AUDACIOUS Boutique is situated in a row of buildings recently redone by David Toland, who purchased the old Iola State Bank building, on the southeast corner of Madison and Jefferson avenues, and the stores south to the alley.
“I just love what’s been done,” Sigg said, including removal of Sheetrock from an interior brick wall. Its wood floors now have a high glossy sheen. Carpet was added in the rear half where flooring had to be replaced.
“What has been done gives the shop a quaintness,” Sigg said, letting the word slip off her tongue for effect, just as she does when she says “audacious,” a word that impressed her when she first saw the movie “Hope Floats.”
“It means bold and brave,” which, she said, describes the adventure that the shop is for her.
Sigg works full time for SE-KAN Asphalt Services, Gas, which explains the shop’s evening hours Wednesdays, Thursdays and Fridays and being open on Saturdays and Sunday afternoons. Merchandise also is advertised on Facebook, an aside that Sigg said had led to sales in Tulsa and several cities in Kansas.
This isn’t Sigg’s first try at retail.

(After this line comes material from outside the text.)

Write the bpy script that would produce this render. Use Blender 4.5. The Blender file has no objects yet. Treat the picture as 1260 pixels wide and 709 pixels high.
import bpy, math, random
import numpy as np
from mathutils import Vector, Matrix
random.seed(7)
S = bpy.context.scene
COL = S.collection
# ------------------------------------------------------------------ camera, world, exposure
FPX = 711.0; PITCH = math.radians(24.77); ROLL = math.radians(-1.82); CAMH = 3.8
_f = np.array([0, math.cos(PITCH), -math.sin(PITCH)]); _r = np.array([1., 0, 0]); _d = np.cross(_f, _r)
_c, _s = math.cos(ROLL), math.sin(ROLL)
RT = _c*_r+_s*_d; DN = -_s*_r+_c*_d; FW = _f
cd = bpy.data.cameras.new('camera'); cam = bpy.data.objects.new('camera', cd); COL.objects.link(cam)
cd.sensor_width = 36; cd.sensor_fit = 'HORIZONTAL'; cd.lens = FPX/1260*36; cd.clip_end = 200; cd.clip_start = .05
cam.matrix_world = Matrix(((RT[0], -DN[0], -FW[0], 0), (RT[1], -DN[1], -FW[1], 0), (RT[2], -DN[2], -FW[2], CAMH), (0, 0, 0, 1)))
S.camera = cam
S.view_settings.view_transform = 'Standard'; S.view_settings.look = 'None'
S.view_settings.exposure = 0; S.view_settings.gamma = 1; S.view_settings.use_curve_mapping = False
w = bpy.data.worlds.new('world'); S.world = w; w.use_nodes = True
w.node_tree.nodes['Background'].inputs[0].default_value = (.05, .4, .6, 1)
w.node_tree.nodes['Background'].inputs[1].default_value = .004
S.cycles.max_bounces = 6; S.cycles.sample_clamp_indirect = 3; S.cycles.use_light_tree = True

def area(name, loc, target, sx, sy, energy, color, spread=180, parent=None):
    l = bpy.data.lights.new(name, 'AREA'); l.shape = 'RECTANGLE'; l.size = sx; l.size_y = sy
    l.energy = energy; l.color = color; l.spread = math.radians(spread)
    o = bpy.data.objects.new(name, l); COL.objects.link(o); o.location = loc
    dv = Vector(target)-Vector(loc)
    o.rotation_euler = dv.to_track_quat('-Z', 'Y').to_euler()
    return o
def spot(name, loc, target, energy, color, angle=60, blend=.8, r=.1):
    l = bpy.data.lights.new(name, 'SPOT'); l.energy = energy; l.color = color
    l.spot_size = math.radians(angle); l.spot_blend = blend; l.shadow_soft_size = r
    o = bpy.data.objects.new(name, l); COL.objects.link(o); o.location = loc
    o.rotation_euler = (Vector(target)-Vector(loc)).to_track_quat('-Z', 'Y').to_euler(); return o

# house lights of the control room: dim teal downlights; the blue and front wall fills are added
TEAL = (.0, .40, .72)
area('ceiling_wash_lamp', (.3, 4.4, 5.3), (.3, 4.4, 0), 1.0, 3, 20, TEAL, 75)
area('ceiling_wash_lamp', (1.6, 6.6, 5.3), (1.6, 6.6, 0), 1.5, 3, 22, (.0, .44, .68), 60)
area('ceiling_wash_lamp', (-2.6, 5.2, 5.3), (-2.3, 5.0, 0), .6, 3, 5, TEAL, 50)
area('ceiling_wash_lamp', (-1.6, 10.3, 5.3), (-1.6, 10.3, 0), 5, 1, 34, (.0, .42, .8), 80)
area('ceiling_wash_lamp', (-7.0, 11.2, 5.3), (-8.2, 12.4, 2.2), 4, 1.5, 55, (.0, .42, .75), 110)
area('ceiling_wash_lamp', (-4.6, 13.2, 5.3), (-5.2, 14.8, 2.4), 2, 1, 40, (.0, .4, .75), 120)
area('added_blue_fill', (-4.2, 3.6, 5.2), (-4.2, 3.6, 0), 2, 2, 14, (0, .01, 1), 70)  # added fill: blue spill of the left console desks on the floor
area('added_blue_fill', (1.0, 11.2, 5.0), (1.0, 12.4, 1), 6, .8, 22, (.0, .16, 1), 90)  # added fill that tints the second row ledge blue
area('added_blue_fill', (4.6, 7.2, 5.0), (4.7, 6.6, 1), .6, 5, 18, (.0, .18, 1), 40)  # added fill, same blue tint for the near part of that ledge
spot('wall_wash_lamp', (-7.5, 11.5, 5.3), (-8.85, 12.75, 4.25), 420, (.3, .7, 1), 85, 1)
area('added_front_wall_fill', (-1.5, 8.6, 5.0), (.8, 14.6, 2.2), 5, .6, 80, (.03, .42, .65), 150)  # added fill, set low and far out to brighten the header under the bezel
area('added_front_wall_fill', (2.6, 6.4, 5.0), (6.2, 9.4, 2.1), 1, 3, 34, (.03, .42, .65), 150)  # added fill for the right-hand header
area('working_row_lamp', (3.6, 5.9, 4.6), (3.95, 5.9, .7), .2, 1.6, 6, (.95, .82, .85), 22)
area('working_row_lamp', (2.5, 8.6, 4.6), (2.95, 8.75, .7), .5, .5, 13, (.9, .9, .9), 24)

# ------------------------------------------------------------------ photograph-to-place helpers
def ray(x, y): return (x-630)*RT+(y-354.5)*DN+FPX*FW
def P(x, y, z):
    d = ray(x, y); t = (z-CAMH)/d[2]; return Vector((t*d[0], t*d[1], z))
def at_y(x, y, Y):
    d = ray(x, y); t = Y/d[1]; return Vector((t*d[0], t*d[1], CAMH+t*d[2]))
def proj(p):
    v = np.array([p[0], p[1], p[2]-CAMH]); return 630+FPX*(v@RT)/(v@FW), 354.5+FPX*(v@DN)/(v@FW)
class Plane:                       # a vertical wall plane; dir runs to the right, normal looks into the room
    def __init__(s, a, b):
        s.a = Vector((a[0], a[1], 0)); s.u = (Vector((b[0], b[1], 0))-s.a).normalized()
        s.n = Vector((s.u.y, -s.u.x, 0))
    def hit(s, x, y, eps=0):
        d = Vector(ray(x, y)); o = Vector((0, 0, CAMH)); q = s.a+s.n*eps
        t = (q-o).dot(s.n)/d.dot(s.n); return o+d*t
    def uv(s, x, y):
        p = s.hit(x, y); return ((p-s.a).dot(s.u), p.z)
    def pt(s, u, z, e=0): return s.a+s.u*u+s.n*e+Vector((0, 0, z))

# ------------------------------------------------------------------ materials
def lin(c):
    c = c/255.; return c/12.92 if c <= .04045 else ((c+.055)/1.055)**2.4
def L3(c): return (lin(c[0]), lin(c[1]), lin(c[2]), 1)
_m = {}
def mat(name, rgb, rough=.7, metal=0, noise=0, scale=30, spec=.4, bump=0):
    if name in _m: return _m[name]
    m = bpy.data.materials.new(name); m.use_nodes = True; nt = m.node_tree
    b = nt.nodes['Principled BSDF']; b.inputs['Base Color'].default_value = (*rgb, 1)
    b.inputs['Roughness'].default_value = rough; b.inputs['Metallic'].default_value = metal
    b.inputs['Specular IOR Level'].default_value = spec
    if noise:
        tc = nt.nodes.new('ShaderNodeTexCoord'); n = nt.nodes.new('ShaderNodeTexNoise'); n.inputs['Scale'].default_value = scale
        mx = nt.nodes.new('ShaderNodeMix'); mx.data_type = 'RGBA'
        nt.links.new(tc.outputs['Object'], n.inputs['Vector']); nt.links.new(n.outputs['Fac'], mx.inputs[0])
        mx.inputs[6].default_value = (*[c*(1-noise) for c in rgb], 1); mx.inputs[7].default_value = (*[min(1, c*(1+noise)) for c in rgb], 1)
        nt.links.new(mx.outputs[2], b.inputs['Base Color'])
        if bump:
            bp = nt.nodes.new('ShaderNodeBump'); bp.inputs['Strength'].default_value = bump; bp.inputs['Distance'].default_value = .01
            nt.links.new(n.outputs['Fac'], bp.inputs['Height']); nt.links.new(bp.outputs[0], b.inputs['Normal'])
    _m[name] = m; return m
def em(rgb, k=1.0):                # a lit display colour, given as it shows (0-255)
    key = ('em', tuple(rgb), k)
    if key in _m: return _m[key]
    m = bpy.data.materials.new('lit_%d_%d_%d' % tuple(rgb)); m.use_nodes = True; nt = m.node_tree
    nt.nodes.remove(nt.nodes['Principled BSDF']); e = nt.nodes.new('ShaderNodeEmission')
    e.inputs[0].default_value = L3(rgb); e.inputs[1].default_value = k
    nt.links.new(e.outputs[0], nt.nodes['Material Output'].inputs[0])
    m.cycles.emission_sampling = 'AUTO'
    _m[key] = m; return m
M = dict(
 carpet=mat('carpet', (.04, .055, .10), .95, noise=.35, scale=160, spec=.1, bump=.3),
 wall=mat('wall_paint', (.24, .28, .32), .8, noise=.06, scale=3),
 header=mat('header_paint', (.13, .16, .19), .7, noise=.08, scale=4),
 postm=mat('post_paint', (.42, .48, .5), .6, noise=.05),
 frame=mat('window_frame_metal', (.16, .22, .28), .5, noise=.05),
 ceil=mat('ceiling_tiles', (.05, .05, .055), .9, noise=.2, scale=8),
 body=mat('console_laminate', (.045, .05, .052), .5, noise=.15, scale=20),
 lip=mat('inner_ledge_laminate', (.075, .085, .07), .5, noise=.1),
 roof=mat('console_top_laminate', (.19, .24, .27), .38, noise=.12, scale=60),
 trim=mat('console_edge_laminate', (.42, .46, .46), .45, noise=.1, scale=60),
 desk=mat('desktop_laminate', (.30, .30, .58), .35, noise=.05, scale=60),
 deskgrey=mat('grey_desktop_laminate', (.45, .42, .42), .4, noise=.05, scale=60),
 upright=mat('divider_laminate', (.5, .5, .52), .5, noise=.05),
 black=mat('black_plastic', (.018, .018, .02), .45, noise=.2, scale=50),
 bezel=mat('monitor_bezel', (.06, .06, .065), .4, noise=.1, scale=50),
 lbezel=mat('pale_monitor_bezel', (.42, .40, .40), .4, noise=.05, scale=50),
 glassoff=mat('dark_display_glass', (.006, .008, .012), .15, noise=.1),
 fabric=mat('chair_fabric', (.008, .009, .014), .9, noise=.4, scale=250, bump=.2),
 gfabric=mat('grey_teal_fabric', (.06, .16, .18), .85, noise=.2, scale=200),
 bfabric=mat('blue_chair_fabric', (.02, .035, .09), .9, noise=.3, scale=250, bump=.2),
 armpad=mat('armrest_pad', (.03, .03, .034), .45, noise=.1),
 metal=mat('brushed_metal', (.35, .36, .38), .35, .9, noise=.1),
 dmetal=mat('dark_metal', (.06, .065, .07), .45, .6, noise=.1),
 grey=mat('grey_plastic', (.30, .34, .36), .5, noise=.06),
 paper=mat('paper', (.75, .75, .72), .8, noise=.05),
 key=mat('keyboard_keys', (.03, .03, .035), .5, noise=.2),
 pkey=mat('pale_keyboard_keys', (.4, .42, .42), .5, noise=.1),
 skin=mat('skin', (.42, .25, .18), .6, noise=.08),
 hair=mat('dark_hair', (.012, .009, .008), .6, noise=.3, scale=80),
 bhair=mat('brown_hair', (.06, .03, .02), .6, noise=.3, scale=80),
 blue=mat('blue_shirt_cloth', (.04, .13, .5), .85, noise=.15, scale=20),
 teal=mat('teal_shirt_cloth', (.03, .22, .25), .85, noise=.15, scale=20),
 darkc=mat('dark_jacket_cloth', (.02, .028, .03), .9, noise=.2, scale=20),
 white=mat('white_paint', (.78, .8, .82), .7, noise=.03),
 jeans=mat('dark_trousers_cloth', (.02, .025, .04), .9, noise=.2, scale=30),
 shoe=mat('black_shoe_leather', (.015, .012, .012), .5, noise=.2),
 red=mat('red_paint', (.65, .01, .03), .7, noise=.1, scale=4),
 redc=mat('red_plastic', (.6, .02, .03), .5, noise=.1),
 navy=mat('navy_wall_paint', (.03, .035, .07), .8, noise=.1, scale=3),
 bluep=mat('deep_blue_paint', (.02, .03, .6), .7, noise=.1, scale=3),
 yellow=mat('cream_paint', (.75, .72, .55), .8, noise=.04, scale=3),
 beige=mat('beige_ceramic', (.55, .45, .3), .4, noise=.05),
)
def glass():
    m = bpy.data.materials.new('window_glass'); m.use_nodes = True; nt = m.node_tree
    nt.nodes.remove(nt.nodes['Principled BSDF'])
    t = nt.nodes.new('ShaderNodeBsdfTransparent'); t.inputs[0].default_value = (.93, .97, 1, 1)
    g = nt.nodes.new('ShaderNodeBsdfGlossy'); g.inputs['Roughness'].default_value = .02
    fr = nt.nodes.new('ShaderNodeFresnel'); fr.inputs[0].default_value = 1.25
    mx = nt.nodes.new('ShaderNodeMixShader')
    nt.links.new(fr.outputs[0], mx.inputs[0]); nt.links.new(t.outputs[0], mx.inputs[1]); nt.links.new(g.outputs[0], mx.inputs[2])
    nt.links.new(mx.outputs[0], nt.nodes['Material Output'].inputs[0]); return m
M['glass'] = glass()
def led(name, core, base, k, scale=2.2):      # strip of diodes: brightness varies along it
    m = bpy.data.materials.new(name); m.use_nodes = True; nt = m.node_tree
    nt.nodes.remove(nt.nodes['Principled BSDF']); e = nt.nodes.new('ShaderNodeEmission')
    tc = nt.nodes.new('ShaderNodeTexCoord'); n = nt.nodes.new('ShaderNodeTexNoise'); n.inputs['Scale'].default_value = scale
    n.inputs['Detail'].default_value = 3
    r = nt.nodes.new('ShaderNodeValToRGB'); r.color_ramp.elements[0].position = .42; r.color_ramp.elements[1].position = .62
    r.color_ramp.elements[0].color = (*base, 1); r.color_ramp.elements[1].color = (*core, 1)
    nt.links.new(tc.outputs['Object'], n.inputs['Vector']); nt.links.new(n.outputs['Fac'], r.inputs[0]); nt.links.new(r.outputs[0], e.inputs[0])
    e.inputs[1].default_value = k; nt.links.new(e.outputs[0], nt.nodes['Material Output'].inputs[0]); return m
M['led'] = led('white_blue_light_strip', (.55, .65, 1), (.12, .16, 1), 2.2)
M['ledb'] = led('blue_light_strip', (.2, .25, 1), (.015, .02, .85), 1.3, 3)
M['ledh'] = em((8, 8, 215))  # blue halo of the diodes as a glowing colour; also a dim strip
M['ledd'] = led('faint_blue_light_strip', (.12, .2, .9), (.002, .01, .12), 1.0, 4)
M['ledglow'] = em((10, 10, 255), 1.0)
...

Sigg managed a clothing store in Wellington 30 years ago and did indirect sales in home decor through home parties for 10 years.
AFTER graduating from Iola High School in 1978, Sigg, 50, lived elsewhere for better than two decades, returning here in 2002. The next year she married Steve Sigg, who has become “Steve the steamer” for his role in prepping new shipments of clothing for the shop.
Daughter Natasha Pyle, McPherson, got her mother headed toward a revived career in retail when she told her about friends ordering purses and accessories from Facebook postings.
“She told me, ‘You really ought to do something in Iola,’ as if working full time weren’t enough,” Sigg said.